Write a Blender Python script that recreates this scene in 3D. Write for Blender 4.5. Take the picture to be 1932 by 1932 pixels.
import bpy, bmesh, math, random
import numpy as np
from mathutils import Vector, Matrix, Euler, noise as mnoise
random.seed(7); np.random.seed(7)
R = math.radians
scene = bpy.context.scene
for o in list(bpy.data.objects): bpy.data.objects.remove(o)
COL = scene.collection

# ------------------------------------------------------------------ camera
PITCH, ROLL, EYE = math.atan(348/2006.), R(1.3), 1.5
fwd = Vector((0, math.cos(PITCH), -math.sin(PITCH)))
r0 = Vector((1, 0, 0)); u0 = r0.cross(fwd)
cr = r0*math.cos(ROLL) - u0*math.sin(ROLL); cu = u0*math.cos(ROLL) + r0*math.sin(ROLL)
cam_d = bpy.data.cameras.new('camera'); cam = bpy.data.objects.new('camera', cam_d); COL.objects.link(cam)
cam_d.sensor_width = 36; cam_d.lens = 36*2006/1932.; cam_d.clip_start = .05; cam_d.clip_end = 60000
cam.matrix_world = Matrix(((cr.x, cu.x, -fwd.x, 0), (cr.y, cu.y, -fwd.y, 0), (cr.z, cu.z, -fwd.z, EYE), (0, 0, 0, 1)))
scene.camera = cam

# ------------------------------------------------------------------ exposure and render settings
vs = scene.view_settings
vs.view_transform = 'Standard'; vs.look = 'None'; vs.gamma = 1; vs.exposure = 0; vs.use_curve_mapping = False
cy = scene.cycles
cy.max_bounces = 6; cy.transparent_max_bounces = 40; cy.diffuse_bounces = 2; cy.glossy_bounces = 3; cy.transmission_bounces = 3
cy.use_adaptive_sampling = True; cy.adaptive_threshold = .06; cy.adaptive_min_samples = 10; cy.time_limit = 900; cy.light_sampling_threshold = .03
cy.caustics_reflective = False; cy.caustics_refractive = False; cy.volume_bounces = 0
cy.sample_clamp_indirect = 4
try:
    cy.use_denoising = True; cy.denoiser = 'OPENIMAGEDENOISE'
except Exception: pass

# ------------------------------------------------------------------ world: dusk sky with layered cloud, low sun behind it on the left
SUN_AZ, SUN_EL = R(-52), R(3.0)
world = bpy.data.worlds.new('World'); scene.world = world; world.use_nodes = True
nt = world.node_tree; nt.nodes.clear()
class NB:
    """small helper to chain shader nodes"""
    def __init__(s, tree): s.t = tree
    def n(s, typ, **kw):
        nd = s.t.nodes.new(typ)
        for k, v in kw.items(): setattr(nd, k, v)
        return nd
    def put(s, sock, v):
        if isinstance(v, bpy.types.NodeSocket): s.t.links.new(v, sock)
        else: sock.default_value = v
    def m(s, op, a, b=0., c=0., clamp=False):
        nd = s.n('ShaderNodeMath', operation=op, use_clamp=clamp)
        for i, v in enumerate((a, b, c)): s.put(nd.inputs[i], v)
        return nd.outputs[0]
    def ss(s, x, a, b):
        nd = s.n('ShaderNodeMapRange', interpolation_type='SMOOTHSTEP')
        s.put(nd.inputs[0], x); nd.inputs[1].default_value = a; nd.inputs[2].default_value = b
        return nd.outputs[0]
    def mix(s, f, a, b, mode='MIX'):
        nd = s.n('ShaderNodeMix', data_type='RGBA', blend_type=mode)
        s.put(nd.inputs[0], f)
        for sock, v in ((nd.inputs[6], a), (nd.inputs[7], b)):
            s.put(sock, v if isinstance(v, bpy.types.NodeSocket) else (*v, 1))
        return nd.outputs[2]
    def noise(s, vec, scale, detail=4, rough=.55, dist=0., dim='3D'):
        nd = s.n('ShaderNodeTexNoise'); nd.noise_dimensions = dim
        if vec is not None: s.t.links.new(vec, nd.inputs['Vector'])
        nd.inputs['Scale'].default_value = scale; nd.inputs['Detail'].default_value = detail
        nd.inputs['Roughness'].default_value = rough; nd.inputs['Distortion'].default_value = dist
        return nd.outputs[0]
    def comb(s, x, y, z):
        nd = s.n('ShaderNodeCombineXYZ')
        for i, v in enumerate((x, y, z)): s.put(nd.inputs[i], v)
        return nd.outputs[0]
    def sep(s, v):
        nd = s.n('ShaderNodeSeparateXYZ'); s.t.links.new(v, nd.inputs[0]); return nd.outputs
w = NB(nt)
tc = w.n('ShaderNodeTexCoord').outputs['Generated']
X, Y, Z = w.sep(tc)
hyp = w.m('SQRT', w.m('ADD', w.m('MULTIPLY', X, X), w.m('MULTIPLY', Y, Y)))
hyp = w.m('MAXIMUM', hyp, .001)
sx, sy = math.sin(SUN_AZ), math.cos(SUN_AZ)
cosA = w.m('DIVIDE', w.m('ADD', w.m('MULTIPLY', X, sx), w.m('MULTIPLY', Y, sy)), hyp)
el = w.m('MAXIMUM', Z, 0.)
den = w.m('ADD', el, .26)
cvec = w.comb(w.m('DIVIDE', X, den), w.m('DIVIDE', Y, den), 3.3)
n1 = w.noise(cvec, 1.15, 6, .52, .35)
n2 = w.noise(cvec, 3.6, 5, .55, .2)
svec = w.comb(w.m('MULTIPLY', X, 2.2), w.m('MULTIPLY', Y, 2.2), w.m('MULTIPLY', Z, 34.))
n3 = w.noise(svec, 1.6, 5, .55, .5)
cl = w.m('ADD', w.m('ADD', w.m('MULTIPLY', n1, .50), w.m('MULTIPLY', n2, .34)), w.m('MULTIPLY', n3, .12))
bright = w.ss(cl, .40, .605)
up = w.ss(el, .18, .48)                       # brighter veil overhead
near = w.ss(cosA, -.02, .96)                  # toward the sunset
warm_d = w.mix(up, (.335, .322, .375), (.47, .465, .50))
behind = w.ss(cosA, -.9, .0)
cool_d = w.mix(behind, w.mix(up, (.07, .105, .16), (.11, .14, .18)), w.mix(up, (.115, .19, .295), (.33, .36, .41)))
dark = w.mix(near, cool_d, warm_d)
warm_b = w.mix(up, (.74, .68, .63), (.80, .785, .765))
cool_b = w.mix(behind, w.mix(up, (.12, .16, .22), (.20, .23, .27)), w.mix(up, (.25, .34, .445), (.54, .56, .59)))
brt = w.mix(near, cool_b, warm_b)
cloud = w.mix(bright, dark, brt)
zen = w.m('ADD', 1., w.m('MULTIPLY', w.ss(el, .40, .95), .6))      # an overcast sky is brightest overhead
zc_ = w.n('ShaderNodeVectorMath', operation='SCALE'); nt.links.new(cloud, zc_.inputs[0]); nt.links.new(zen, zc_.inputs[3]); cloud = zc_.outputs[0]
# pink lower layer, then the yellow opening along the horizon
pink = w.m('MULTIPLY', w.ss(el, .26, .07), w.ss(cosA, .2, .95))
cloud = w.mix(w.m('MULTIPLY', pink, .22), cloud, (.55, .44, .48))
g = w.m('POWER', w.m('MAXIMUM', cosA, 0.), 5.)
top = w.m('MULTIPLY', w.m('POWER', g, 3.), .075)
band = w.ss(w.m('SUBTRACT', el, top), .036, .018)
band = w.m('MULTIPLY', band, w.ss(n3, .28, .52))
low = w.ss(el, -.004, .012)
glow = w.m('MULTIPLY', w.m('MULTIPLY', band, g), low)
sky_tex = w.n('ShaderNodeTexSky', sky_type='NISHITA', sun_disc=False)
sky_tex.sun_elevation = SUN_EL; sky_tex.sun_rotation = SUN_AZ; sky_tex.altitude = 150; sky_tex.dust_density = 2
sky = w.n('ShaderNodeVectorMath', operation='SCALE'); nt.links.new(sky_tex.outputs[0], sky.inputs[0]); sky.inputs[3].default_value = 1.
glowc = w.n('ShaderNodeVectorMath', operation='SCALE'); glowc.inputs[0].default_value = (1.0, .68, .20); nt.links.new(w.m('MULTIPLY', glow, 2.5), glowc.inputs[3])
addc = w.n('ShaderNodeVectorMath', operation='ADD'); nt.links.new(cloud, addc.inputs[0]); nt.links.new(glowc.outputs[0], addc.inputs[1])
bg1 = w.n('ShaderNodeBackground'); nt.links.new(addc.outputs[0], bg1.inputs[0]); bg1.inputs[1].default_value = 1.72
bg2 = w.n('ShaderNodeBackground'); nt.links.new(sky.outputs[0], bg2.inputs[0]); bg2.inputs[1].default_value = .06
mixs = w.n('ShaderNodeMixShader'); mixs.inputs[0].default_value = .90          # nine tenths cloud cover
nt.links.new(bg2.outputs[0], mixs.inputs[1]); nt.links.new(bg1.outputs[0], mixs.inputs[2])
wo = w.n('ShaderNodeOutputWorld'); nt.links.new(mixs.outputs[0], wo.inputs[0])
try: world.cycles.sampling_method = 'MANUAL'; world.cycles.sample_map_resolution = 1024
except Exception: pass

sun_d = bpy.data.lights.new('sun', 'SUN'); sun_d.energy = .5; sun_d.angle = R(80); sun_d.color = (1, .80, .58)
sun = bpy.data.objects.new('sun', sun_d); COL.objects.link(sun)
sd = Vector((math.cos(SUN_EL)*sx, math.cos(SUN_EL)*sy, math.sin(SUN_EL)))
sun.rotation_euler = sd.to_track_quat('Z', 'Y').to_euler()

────

SHORT PROBLEM —
Return exactly the lines from the beginning of the data above through the one containing "scene.camera = cam", please. Include both end lines and add nothing else.

COMPLETED EXERCISE —
Write a Blender Python script that recreates this scene in 3D. Write for Blender 4.5. Take the picture to be 1932 by 1932 pixels.
import bpy, bmesh, math, random
import numpy as np
from mathutils import Vector, Matrix, Euler, noise as mnoise
random.seed(7); np.random.seed(7)
R = math.radians
scene = bpy.context.scene
for o in list(bpy.data.objects): bpy.data.objects.remove(o)
COL = scene.collection

# ------------------------------------------------------------------ camera
PITCH, ROLL, EYE = math.atan(348/2006.), R(1.3), 1.5
fwd = Vector((0, math.cos(PITCH), -math.sin(PITCH)))
r0 = Vector((1, 0, 0)); u0 = r0.cross(fwd)
cr = r0*math.cos(ROLL) - u0*math.sin(ROLL); cu = u0*math.cos(ROLL) + r0*math.sin(ROLL)
cam_d = bpy.data.cameras.new('camera'); cam = bpy.data.objects.new('camera', cam_d); COL.objects.link(cam)
cam_d.sensor_width = 36; cam_d.lens = 36*2006/1932.; cam_d.clip_start = .05; cam_d.clip_end = 60000
cam.matrix_world = Matrix(((cr.x, cu.x, -fwd.x, 0), (cr.y, cu.y, -fwd.y, 0), (cr.z, cu.z, -fwd.z, EYE), (0, 0, 0, 1)))
scene.camera = cam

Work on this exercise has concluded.